Ryanair is to speed up pilot recruitment for the next three years as it prepares to introduce its first Boeing 737 Max 10s in spring 2027.

It states that Boeing is expecting Max 10 certification in mid-2026 and that the airframer expects to meet Ryanair’s contracted delivery dates for the budget airline’s first 15 aircraft.

“We need to accelerate cadet and first officer recruitment for the next three years,” says Ryanair in a first-half briefing, adding that it will invest about €25 million ($29 million) per year.

It says the training will increase first officer crewing ratios but provide a “strong pool” of “home-grown” first officers ready for transition to captaincy when the Max 10 deliveries increase over 2028-30.

Ryanair Max 10-c-Boeing

Ryanair is nearing completion of its order for 210 Boeing 737 Max 8-200s, and improved Boeing delivery times have the airline “confident” that its final six aircraft will arrive “well ahead” of next year’s summer season.

Over the first half it took delivery of 23 Max 8-200s and, by the end of October, its fleet of the type stood at 204 out of a total fleet of 641 aircraft.

Ryanair adds that half of the powerplants from a purchase of 30 CFM International Leap-1B engines – intended for operational resilience – had been delivered by 30 September.
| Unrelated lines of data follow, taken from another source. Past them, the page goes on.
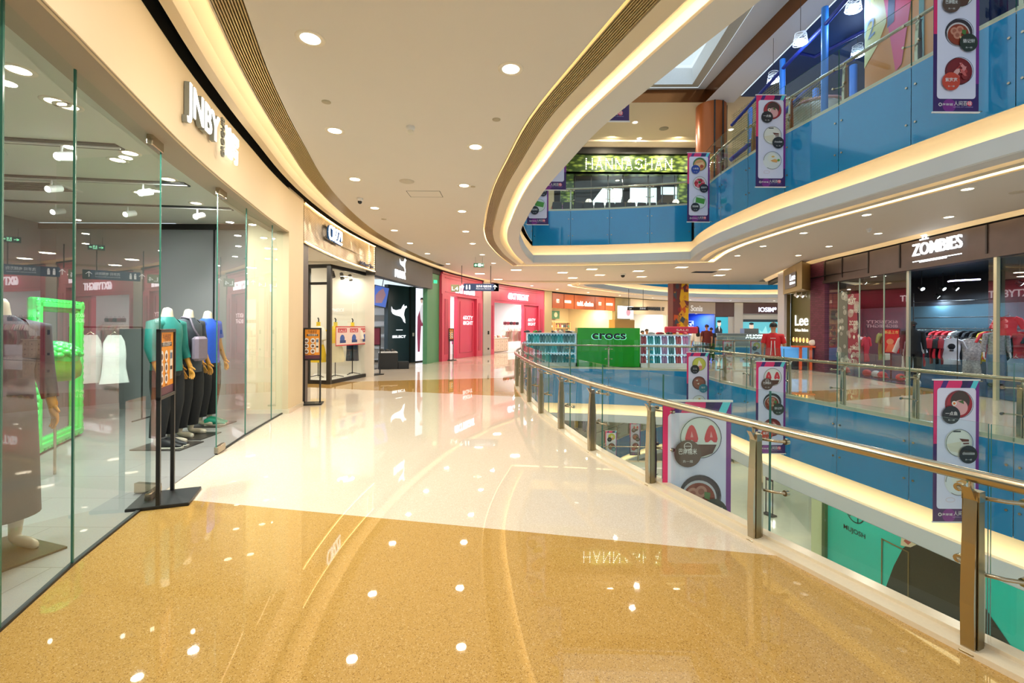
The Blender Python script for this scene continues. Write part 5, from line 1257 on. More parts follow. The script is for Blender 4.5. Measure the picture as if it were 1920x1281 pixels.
# --- ceiling fittings
def disc_fit(name, label, cat, px, py, r, mat, h=.03, z=4.1, dome=None):
    p_ = P(px, py, z); m = MB(mat); m.lathe([(r, 0), (r*.98, -h*.6), (r*.6, -h), (0, -h)], (0, 0, 0))
    if dome: m.ball((0, 0, -h-.01), (r*.7, r*.7, r*.7), dome, 12, 8)
    return tag(m.build(name, None, p_), label, cat)
disc_fit('smoke_detector', 'round white smoke detector between the rows of ceiling lights', 'smoke detector', 770, 238, .055, WHITE, .05, dome=M('#e5ddca', .5))
disc_fit('ceiling_camera', 'small dark-domed ceiling camera near the gold fascia', 'security camera', 675, 372, .06, WHITE, .06, dome=BLK)
disc_fit('ceiling_speaker', 'flat round ceiling speaker above the walkway', 'ceiling speaker', 763, 340, .13, M('#cfc6b6', .6), .01)
disc_fit('sprinkler_cover', 'small flat round cover in the ceiling nearest the cream fascia', 'sprinkler', 612, 191, .05, M('#b9ad94', .6), .01)
disc_fit('sprinkler_cover', 'small flat round cover in the ceiling near the slat air grille', 'sprinkler', 931, 224, .05, M('#b9ad94', .6), .01)
disc_fit('sprinkler_cover', 'small flat round cover beside a downlight near the void edge', 'sprinkler', 887, 350, .045, M('#b9ad94', .6), .01)
disc_fit('sprinkler_cover', 'small flat round cover past the access hatch', 'sprinkler', 720, 411, .06, M('#b9ad94', .6), .01)
disc_fit('ceiling_camera', 'dark dome camera in the ceiling above the green kiosk', 'security camera', 1168, 514, .14, WHITE, .06, dome=BLK)
disc_fit('smoke_detector', 'smoke detector in the ceiling over the walkway across the void', 'smoke detector', 1629, 429, .055, WHITE, .05, dome=WHITE)
disc_fit('ceiling_speaker', 'round ceiling speaker over the walkway across the void', 'ceiling speaker', 1910, 360, .13, M('#cfc6b6', .6), .01)
disc_fit('ceiling_speaker', 'round ceiling speaker in the restaurant ceiling', 'ceiling speaker', 1245, 241, .2, M('#8f8a70', .6), .02, 10.25)
p_ = P(797, 364, 4.1); a = MB(DARK); L_ = .62
for q in (((-.31, -.2), (.31, -.2)), ((-.31, -.2), (-.31, .2)), ((.31, -.2), (.31, .2)), ((-.31, .2), (.31, .2))):
    (x0_, y0_), (x1_, y1_) = q; a.box(((x0_+x1_)/2, (y0_+y1_)/2, -.001), (abs(x1_-x0_)+.008, abs(y1_-y0_)+.008, .003))
a.box((0, 0, -.0015), (.60, .38, .003), CEIL); tag(a.build('access_hatch', None, p_), 'rectangular access hatch outline in the walkway ceiling', 'access hatch')
p_ = P(1320, 510, 4.1); m = MB(M('#55605c', .5)); m.box((0, 0, -.01), (.95, .5, .02)); [m.box((0, -.2+.08*k, -.022), (.9, .02, .008), BLK) for k in range(6)]; tag(m.build('air_vent', None, p_), 'dark rectangular air vent in the ceiling of the kiosk hall', 'air vent')
# ================= across the void: streetwear shop and its neighbour =================
def HR(px, d=0.0): return hit(px, WR, WRN, d)
IRON = M('#4a3d38', .45, .3, noise=.2, scale=3); IROND = M('#2a2321', .45, .3)
r_ = empty('shop_fascia', 'dark rusty brown metal fascia with vertical joints over the streetwear shop', 'shop fascia')
m = MB(IRON); p, q = yrange(WR, WRN, 3.0, HR(1545).y, -.02, 24); sweep(m, p, q, [(.3, 4.02), (0, 4.02), (0, 3.34), (-.04, 3.34), (-.04, 3.24), (.3, 3.24)], IRON, False, False); m.build('metal_panel', r_)
m = MB(IROND)
for px in (1546, 1578, 1627, 1686, 1849, 2000):
    v = HR(px, -.03); m.box((v.x, v.y, 3.68), (.03, .04, .68))
for v in [HR(1545, .1)]: m.box((v.x+.1, v.y, 3.62), (.35, .06, .8), IRON)
m.build('panel_joints', r_)
def exz(root, wd):
    m = MB(GLOW); m.rect(0, -.17, wd, -.145, 0, GLOW); m.rect(wd*.15, -.205, wd*.72, -.18, 0, GLOW); m.text('五', wd*.255, .40, .30, 0, GLOW, .01, bold=.02); m.build('underline_and_character', root)
def rglow(x0, x1): # ends on the right wall, left end is the farther one
    return HR(x0, -.03), HR(x1, -.03)
p0, p1 = rglow(1713, 1806)
glow_sign('shop_sign', 'glowing white capitals with a double underline on the rusty brown fascia', 'ZOMBIES', p0, p1, 3.60, .46, GLOW, .04, .02, .006, None, exz)
# interior
JB = M('#3f5f6c', .6, noise=.15, scale=2); ZF = M('#33506b', .15, noise=.1)
a = MB(JB); a.rect(0, 0, 16, 2.45, 0, JB); struct('wall_streetwear_back', a, loc=(14.9, 20.5, 0), rz=math.radians(-82))
a = MB(M('#0c0f18', .6)); sheet(a, [(11.2, 4), (11.2, 17), (11.4, 17.6), (18, 20.6), (18, 4)], [], 3.5, up=False); a.add([(14.9, 20.5, 2.45), (17.1, 4.6, 2.45), (17.1, 4.6, 3.5), (14.9, 20.5, 3.5)], [[0, 1, 2, 3]]); struct('ceiling_streetwear', a)
a = MB(ZF); sheet(a, [(HR(1545, .12).x, HR(1545, .12).y), (HR(1700, .12).x, HR(1700, .12).y), (11.15, 10), (11.1, 4), (18, 4), (18, 20.6)], [], .008); struct('floor_streetwear', a)
a = MB(M('#5f5558', .6)); a.rect(0, 0, 4.5, 3.5, 0); struct('wall_streetwear_side', a, loc=(11.5, 17.3, 0), rz=math.radians(38))
def rpane(x0, x1, label, decal=None):
    a_, b_ = HR(x0, .06), HR(x1, .06); o, an, wd = front(a_, b_); r_ = empty('shop_window', label, 'shop window', o, an)
    m = MB(SGLASS); m.rect(.01, .02, wd-.01, 3.24, 0, SGLASS); m.build('pane', r_)
    m = MB(M('#9fb3a3', .3)); m.box((wd-.01, 0, 1.63), (.02, .03, 3.24)); m.build('glass_edge', r_)
    if decal: decal(r_, wd)
    return r_
DEC = M('#c9cfc4', .5, noise=0); DRD = M('#7c1f35', .5, noise=0); DBK = M('#1b1d22', .5, noise=0); DCR = M('#d8c9a0', .5)
def decals(root, wd):
    m = MB(DEC); rr = random.Random(4)
    m.poly([(wd*.50, .35), (wd*1.0, .35), (wd*.93, 1.3), (wd*.90, 2.2), (wd*1.02, 2.75), (wd*.46, 2.75)], -.010, DRD)
    m.poly([(wd*.05, .3), (wd*.48, .3), (wd*.44, 2.85), (wd*.0, 2.85)], -.009, M('#5b6158', .5, noise=0))
    m.text('OXT', wd*.66, 2.42, .26, -.016, DEC, 0, wid=wd*.38, bold=.02); m.text('OBYOU', wd*.78, 2.12, .16, -.016, DEC, 0, wid=wd*.42, bold=.01); m.text('ZCOB', wd*.74, 1.72, .20, -.016, DEC, 0, wid=wd*.4, bold=.02); m.text('ZOMBIES', wd*.80, .90, .17, -.016, DEC, 0, wid=wd*.42, bold=.01); m.text('OXT', wd*.62, .42, .24, -.016, DEC, 0, wid=wd*.32, bold=.02)
    for k in range(34):
        cx, cz, r = rr.uniform(.02, .95)*wd, rr.uniform(.25, 2.8), rr.uniform(.05, .15)
        for j in range(3): 
            if r-j*.035 > .02: m.ring(cx, cz, r-j*.035, .012, -.014-.0005*k, DEC, seg=16)
        m.disc(cx, cz, .015, -.015, DEC, seg=8)
    for k in range(8): cx, cz = rr.uniform(0, 1)*wd, rr.uniform(.3, 2.8); m.poly([(cx-.06, cz), (cx, cz-.08), (cx+.06, cz), (cx, cz+.08)], -.018, DEC)
    m.build('sticker_column', root)
rpane(1548, 1572, 'first pane of the streetwear shop window beside the brick pillar')
rpane(1572, 1612, 'streetwear window pane covered with a column of red and grey stickers', decals)
rpane(1612, 1658, 'clear streetwear window pane beside the sticker column'); rpane(1658, 1701, 'streetwear window pane at the open doorway, red poster behind')
rpane(1852, 1874, 'narrow streetwear window pane with pale vertical edge past the doorway'); rpane(1874, 1990, 'wide streetwear window pane past the doorway cut by the picture edge')
v = HR(1704, .06); m = MB(M('#a9ada0', .35, .5)); m.box((v.x, v.y, 1.64), (.06, .06, 3.28)); tag(m.build('door_post'), 'slim pale metal post at the streetwear shop doorway', 'door post')
v = HR(1868, .0); m = MB(M('#c9c6a8', .35, .3)); m.box((v.x, v.y, 1.64), (.07, .07, 3.28)); tag(m.build('door_post'), 'pale cream metal post between the streetwear window panes past the doorway', 'door post')
def zlamp(x, y, z, e, col): lamp('AREA', (x, y, z), e, col, .35)
for k, (px, py, Y) in enumerate([(1728, 541, 15.0), (1768, 541, 15.5), (1792, 541, 15.2), (1757, 556, 16.5), (1912, 531, 12.5), (1620, 530, 17.0), (1575, 545, 18.0)]):
    v = Q(px, py, Y); r_ = empty('track_spotlight', 'glaring spotlight under the black streetwear shop ceiling, %s along' % ORD[k], 'spotlight', v, .3*k, 'spotlights of the streetwear shop')
    m = MB(BLK); m.cyl((0, .06, .05), (0, -.04, -.02), .06, .075, seg=12); m.cyl((0, 0, .05), (0, 0, 3.5-v.z), .012, seg=6); m.build('casing', r_)
    m = MB(M((.8, .93, 1), emit=9)); m.cyl((0, -.045, -.025), (0, -.05, -.029), .06, seg=12); m.build('lens', r_)
    lamp('AREA', (0, -.0, -.12), 30, (.62, .82, 1) if px > 1650 else (1, .85, .75), .15, parent=r_)
v0, v1 = Q(1778, 528, 14.2), Q(1838, 524, 13.2); m = MB(M((.75, .7, 1), emit=5)); m.tube([v0+(v1-v0)*t+Vector((0, .25*math.sin(t*PI), .02*math.sin(t*PI))) for t in (0, .25, .5, .75, 1)], .022, None, 6); tag(m.build('neon_ring'), 'violet-white curved light tube under the black streetwear ceiling', 'light')
zlamp(13.2, 13.8, 3.3, 25, (.55, .78, 1)); zlamp(13.5, 10.5, 3.3, 25, (.55, .78, 1))
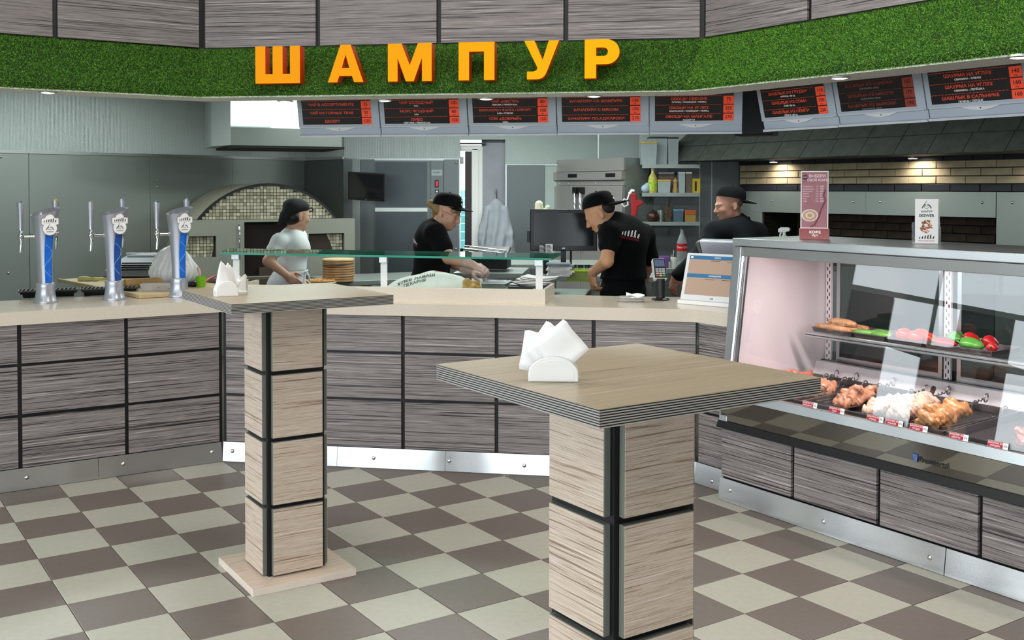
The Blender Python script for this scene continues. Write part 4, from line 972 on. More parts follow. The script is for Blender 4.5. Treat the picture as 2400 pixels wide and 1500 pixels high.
for (k, x0, x1), wd, cl in zip((('sha', 0.322, 0.578), ('a', 0.738, 0.938), ('em', 1.076, 1.318), ('pe', 1.466, 1.660), ('u', 1.820, 2.005), ('er', 2.140, 2.322)), words, ('#ffa90e', '#ffae0a', '#ffb408', '#ffbc06', '#ffc603', '#ffca02')):
    zb, hh = 2.172, 0.203; wdt = x1 - x0
    me = curve_mesh([[(x * wdt, y * hh) for x, y in lp] for lp in GLY[k]], 0.07)
    me.materials.clear(); me.materials.append(LSIDE); me.materials.append(mat('lit letter face ' + cl, '#8a4a00', 0.5, var=0, emit=0.98, ecol=cl, spec=0.1))
    T = thing('sign_letter', wd, 'sign letter', F3(PB, AC, x0, -0.225, zb), AC, 'letters of the lit sign')
    side = link('housing', me, T); side.rotation_euler = (PI / 2, 0, 0)
    for p in me.polygons: p.material_index = 0
    me2 = curve_mesh([[(x * wdt, y * hh) for x, y in lp] for lp in GLY[k]], 0.004); me2.materials.clear(); me2.materials.append(_mats['lit letter face ' + cl])
    fc = link('face', me2, T, (0, -0.0375, 0)); fc.rotation_euler = (PI / 2, 0, 0)

# ------------------------------------------------------------------ menu boards under the soffit
MFR = mat('grey blue board frame', '#b9c3d0', 0.5, 0.1, var=0.03); MLT = mat('pale board strip', '#d4d8de', 0.5, var=0.02)
SCRB = mat('black backlit screen', '#120d0e', 0.25, var=0, emit=0.02, ecol='#2a1614')
TRED = mat('glowing red lettering', '#c8452c', 0.5, var=0, emit=0.42, ecol='#d6472c'); TWHT = mat('glowing white lettering', '#d8d4d0', 0.5, var=0, emit=0.45, ecol='#e6e0da')
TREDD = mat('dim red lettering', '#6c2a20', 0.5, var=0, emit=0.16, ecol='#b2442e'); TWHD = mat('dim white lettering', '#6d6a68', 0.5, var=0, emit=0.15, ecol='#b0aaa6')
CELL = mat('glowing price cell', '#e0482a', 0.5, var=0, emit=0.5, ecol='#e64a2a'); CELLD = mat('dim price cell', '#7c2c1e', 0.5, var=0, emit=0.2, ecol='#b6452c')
def menu(label, o, a, x0, x1, zb, rows, dim=False, scr=(0.06, 0.80)):
    wd = x1 - x0; tl = math.radians(15)
    T = thing('menu_board', label, 'menu board', F3(o, a, x0, 0.42, zb), a, 'menu boards under the soffit')
    M = Matrix.Rotation(tl, 4, 'X')
    H = 0.34; e = 0.003
    mb = MB(); mb.M = M; mb.box(e, wd - e, 0.004, 0.06, 0.0, H); part(T, 'case', mb, MFR)
    mb = MB(); mb.M = M; mb.box(e, wd - e, -0.008, 0.0035, 0.046, H); part(T, 'lid', mb, MFR, bevel=0.002)
    mb = MB(); mb.M = M; mb.box(e, wd - e, -0.012, 0.02, -0.012, -0.0005); part(T, 'bottom_rail', mb, MLT)
    mb = MB(); mb.M = M; mb.box(e + 0.01, wd - e - 0.01, -0.0105, -0.0085, 0.046, 0.051); part(T, 'lid_edge', mb, MLT)
    for xx in (0.08, wd - 0.08): mb = MB(); mb.tube([(xx, -0.05, 0.325), (xx, -0.05, 2.7195 - zb)], 0.005, 6); part(T, 'hanger_rod', mb, STEELD)
    c = wd / 2; mb = MB(); mb.M = M; mb.prism([(c + 0.10, 0.0455), (c - 0.10, 0.0455)] + [(c - 0.10 + 0.2 * k / 12, 0.0455 - 0.021 * math.sin(PI * k / 12)) for k in range(1, 12)], -0.004, 0.0035, 'y')
    hd = part(T, 'handle', mb, mat('white lens handle', '#e8e9ec', 0.4, var=0)); mb = MB(); mb.M = M; mb.lathe([(0.004, 0), (0.004, 0.003), (0.0004, 0.004)], 8, (0, 0, 0)); 
    mb = MB(); mb.M = M; mb.box(c - 0.003, c + 0.003, -0.0052, -0.004, 0.033, 0.038); part(hd, 'lock', mb, DARK)
    s0, s1 = 0.032, wd - 0.052
    mb = MB(); mb.M = M; mb.box(s0, s1, -0.0095, -0.0085, 0.066, H - 0.03); part(T, 'screen', mb, SCRB)
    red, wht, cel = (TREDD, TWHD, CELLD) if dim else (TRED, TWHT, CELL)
    tb, tw, tp, tc = MB(), MB(), MB(), MB()
    for b in (tb, tw, tp, tc): b.M = M
    pc = s1 - 0.058; cx = (s0 + pc) / 2
    for k, (t, sub, price) in enumerate(rows):
        v = 0.082 + 0.0515 * k
        tc.box(pc, s1, -0.0102, -0.0096, v - 0.0225 if k else 0.066, v + 0.024)
        text_mb(tp, price, 0.026, upr((pc + s1) / 2, -0.0106, v + 0.004), bold=0.02)
        if k: text_mb(tp, 'РУБ.', 0.008, upr((pc + s1) / 2, -0.0106, v - 0.016), bold=0.03)
        if t:
            n = len(t); sz = min(0.0205, (pc - s0 - 0.02) / (n * 0.84)); text_mb(tb, t, sz, upr(cx, -0.0106, v + (0.008 if sub else 0.003)) @ Matrix.Diagonal((1.2, 1, 1, 1)), bold=0.022)
        if sub: text_mb(tw, sub, 0.012, upr(cx, -0.0106, v - 0.011) @ Matrix.Diagonal((1.15, 1, 1, 1)), bold=0.016)
        for q in range(22):
            a0 = s0 + 0.004 + (pc - s0 - 0.012) * q / 22; tb.box(a0, a0 + (pc - s0 - 0.012) / 22 * 0.72, -0.0104, -0.0097, v + 0.0248, v + 0.0266)
    part(T, 'price_cells', tc, cel); part(T, 'price_lettering', tp, mat('black lettering', '#140a08', 0.5, var=0))['kind'] = 'stuff'; part(T, 'red_lettering', tb, red)['kind'] = 'stuff'
    if tw.v: part(T, 'white_lettering', tw, wht)['kind'] = 'stuff'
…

As a result of the earlier-than-expected 737 deliveries, and strong first-half demand, the airline is forecasting higher passenger numbers for the full year – around 207 million.

Over the first half the airline generated a 42% rise in net profit to €2.54 billion as revenues increased by 13%.

But it points out that, while third-quarter forward bookings are “slightly ahead” of the previous year, the airline faces “more challenging” situation with fare growth.

It says fare outcome will be determined by close-in bookings for the Christmas holiday season, and it will not benefit from an Easter holiday in the fourth quarter.

While it is not able to provide detailed full-year profit guidance, Ryanair expects to recover “all” of the full-year fare decline of the previous year, and generate “reasonable” net profit growth for fiscal 2025-26.